Last month, in a declaration that antigay violence is a non-issue, Exodus and Focus on the Family voiced opposition to a national Day of Silence which commemorates antigay violence and seeks to establish specific school policies to reduce violence and harassment. Pro-exgay pundit Warren Throckmorton sought to compete with the Day of Silence through a Golden Rule initiative, while Exodus featured speaker Ken Hutcherson organized a antigay protest purposely intended to disrupt public-school classes at a school in Washington state where the Day of Silence was being observed by some students. Exodus and Focus supported a so-called Day of Truth three days later.

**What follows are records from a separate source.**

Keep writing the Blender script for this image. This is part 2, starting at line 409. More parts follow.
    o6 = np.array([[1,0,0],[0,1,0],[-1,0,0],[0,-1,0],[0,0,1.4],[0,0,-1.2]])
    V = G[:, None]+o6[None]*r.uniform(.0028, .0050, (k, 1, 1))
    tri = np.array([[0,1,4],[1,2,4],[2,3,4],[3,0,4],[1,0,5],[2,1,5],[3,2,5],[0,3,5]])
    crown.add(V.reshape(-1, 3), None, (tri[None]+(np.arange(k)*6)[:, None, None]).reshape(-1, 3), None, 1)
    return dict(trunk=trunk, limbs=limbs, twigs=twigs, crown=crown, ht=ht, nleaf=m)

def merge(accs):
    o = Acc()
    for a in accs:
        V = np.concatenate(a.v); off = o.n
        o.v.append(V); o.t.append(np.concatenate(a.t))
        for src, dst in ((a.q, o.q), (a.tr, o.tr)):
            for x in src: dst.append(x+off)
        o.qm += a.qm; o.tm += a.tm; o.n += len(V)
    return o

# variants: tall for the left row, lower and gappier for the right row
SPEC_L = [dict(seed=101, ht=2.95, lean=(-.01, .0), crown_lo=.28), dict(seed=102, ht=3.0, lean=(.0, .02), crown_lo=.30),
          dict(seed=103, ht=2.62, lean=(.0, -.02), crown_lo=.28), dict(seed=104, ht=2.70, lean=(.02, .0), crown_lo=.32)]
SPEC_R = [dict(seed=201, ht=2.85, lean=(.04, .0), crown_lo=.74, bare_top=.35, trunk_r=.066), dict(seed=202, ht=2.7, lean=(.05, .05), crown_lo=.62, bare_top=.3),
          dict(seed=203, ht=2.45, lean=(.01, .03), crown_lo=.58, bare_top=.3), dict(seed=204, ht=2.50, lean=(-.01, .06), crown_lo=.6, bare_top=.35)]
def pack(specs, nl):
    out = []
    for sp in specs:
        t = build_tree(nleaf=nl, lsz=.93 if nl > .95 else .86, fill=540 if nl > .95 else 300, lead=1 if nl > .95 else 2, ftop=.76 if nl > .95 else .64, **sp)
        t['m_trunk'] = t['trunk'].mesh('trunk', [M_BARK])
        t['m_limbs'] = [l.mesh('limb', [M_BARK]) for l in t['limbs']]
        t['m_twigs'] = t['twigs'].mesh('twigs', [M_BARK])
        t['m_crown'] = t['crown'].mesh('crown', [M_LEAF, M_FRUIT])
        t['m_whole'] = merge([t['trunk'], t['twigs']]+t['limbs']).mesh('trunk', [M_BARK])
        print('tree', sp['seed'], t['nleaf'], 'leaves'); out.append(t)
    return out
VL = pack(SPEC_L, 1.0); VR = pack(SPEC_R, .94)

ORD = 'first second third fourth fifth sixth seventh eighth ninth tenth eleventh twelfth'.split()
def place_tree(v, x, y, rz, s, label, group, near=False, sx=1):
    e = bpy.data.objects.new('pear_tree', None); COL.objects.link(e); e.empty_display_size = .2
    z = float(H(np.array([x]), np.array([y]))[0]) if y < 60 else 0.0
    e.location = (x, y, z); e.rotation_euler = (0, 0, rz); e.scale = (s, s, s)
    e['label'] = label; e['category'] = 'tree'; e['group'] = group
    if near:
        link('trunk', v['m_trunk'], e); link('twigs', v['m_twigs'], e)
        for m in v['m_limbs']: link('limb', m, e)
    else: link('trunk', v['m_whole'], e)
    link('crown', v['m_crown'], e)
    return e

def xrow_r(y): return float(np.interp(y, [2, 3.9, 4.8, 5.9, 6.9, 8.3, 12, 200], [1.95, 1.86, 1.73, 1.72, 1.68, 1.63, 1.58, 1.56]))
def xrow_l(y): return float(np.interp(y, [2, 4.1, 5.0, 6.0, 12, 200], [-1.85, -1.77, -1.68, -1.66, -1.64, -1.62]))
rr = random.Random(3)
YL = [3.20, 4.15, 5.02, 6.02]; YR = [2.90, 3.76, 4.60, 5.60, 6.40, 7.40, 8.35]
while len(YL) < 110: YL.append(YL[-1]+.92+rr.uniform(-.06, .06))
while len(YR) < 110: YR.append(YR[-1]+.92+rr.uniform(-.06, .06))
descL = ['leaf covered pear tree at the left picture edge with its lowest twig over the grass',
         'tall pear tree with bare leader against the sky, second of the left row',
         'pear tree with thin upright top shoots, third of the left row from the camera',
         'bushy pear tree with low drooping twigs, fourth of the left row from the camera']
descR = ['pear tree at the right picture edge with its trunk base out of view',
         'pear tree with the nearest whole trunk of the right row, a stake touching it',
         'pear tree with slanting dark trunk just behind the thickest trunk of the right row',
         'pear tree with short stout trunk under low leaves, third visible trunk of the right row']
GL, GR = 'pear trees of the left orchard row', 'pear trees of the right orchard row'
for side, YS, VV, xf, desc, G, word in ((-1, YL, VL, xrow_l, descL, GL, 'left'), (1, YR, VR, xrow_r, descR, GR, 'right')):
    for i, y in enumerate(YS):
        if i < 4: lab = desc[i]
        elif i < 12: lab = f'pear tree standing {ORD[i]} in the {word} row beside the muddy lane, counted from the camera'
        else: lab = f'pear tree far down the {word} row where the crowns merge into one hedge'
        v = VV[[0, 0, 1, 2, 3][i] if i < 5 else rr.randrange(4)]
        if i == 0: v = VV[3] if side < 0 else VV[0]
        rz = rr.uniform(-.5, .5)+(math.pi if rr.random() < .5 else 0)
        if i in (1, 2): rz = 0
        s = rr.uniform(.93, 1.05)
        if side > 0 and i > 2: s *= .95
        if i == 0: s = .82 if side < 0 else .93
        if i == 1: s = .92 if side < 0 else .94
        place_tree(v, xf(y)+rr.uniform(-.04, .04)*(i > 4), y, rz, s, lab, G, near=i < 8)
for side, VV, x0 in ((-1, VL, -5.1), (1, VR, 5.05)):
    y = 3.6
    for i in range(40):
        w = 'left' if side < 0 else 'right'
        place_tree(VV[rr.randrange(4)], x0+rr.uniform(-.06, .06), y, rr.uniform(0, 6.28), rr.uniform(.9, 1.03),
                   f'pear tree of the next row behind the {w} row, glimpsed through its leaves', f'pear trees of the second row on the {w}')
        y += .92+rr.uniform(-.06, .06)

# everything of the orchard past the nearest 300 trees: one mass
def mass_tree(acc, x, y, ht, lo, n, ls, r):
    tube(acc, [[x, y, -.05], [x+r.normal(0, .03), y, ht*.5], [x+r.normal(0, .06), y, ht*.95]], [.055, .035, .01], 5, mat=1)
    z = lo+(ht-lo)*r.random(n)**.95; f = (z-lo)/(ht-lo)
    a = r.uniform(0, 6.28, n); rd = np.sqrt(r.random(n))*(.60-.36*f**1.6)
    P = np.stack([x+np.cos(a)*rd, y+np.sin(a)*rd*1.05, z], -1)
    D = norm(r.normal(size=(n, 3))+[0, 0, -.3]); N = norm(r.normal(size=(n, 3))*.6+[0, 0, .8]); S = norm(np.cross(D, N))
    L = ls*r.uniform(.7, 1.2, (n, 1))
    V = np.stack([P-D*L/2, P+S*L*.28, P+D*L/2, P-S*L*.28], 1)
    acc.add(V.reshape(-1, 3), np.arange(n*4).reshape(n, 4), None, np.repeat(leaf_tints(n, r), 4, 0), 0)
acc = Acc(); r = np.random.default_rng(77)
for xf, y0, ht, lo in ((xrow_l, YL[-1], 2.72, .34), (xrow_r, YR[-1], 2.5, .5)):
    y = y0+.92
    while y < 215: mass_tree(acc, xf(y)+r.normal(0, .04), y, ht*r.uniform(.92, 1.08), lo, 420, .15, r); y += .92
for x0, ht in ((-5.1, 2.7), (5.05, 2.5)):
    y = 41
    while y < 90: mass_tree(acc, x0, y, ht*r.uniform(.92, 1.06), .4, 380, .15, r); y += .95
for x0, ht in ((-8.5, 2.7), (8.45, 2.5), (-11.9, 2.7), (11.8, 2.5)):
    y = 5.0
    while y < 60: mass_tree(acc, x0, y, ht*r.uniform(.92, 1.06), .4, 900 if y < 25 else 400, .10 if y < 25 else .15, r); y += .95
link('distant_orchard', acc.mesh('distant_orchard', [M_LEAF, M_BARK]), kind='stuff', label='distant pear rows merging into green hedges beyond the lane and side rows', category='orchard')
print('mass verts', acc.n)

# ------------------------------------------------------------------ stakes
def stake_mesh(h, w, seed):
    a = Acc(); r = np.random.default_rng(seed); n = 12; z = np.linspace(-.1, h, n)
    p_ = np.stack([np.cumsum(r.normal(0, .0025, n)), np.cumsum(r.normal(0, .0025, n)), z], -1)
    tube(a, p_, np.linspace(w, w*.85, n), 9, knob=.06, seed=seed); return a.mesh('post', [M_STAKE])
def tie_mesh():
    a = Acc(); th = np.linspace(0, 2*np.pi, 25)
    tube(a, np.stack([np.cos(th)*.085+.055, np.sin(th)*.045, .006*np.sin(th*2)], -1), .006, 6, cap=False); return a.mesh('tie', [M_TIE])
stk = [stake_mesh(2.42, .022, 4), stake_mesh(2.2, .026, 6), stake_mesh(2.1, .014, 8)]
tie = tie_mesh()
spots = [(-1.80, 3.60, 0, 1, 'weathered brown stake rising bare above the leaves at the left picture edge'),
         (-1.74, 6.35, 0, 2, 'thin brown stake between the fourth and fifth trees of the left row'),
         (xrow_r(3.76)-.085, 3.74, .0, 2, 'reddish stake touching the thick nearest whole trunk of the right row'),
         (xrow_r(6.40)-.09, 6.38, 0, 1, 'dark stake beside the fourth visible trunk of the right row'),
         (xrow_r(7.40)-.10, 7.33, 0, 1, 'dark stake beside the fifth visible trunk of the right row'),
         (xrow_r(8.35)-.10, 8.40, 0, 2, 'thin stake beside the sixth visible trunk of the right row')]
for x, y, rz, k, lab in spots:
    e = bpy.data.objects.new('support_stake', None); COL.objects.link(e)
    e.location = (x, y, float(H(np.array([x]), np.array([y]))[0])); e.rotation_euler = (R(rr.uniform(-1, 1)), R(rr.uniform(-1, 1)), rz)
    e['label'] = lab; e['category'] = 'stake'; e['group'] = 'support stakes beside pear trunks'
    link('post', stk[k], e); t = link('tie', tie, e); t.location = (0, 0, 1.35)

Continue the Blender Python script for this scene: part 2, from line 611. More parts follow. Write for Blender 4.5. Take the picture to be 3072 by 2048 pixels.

The DOT was a national religious-right campaign that sought to:
- oppose school programs that offer specific measures to reduce antigay violence
- vent antigay religious judgmentalism and sexual insults against gay and gay-tolerant students while they are at school trying to learn
Since the February killings of California gay student Lawrence King and Florida gay youth Simmie Williams, reports of antigay assaults and killings stretching from Tennessee to Illinois to New Jersey and elsewhere have been met by the ex-gay movement with ongoing silence and a refusal to act — except to silence survivors and hold rallies for bullies.